Scene modeling code data
=-=-=

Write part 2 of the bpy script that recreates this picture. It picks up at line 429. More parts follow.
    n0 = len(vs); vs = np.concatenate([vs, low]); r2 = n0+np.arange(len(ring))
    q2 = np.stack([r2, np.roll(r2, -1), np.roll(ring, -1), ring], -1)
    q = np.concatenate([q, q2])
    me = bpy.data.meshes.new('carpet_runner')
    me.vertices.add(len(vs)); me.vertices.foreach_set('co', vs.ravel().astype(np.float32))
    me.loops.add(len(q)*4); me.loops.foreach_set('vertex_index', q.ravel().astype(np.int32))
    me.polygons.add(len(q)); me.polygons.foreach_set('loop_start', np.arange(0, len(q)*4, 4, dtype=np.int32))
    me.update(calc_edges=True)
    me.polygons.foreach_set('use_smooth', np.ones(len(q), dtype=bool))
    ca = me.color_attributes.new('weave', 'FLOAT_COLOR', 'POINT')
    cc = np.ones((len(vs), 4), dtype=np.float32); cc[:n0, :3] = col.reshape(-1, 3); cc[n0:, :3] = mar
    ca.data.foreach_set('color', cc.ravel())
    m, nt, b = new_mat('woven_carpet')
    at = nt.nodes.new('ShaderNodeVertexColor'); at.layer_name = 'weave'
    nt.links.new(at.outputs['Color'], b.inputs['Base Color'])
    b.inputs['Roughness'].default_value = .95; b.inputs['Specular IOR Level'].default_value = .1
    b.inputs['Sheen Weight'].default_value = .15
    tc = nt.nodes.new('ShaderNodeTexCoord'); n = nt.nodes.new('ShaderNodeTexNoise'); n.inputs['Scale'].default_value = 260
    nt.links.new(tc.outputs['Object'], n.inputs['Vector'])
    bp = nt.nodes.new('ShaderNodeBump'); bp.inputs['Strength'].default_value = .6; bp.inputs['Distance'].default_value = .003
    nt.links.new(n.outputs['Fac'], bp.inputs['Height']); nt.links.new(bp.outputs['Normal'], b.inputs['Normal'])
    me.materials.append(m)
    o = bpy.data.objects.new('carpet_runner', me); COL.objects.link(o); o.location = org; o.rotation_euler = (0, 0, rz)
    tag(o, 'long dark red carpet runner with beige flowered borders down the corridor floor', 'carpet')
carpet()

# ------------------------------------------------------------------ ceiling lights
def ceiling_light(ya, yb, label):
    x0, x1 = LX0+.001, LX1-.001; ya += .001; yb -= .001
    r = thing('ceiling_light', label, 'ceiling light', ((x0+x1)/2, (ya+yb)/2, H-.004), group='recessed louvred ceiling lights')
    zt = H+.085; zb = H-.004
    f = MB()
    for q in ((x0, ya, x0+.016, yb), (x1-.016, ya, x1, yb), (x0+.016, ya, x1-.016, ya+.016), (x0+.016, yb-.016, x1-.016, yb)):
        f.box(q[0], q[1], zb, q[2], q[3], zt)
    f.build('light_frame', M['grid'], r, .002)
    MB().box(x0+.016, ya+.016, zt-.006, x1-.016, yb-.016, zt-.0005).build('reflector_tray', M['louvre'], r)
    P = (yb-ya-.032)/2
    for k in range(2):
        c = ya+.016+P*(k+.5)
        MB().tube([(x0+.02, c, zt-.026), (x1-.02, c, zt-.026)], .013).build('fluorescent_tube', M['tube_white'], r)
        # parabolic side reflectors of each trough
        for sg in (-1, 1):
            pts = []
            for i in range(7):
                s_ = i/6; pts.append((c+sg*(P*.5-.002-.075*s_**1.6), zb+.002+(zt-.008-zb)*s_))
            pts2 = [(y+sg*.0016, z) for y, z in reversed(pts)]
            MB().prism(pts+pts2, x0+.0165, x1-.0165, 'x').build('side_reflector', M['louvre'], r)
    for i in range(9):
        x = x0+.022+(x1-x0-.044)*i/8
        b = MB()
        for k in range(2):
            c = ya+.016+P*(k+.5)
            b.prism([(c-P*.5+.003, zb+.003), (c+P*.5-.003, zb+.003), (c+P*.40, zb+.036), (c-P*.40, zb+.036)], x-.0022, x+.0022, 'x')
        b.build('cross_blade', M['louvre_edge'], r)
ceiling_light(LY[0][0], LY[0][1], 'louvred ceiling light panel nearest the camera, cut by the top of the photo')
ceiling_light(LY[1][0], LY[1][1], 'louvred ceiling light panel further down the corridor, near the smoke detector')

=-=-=

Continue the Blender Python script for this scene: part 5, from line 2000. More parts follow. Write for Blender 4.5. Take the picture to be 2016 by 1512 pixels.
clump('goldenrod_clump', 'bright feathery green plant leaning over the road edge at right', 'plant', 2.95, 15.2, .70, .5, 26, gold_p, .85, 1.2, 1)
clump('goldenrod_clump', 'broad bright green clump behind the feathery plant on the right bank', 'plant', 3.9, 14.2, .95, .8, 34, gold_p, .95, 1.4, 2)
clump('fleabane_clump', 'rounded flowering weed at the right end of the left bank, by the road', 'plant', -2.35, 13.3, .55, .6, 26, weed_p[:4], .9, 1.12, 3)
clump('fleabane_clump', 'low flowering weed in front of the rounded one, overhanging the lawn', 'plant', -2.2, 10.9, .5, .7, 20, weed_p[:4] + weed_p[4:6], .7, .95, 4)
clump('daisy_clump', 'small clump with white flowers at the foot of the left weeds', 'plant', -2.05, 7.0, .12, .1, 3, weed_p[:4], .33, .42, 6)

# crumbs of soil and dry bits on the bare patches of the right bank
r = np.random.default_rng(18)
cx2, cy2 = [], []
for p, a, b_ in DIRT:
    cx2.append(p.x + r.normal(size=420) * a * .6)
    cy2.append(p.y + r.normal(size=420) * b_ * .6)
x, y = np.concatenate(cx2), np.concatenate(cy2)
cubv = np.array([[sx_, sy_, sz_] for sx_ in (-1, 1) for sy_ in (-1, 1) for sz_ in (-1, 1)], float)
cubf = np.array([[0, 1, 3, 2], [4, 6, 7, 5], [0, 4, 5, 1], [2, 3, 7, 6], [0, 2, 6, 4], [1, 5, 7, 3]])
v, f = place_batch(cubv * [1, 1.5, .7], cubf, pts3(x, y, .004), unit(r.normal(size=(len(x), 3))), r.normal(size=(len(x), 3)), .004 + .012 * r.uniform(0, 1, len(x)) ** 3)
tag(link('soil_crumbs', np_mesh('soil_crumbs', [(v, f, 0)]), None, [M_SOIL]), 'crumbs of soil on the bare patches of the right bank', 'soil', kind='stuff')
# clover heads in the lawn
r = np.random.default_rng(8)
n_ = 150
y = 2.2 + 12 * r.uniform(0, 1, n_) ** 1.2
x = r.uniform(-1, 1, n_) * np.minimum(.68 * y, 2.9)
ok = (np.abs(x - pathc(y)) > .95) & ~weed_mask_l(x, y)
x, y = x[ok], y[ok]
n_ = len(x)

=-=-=

• Given task
Copy each line of the data that contains the word "Write".

• Response
Write part 2 of the bpy script that recreates this picture. It picks up at line 429. More parts follow.
Continue the Blender Python script for this scene: part 5, from line 2000. More parts follow. Write for Blender 4.5. Take the picture to be 2016 by 1512 pixels.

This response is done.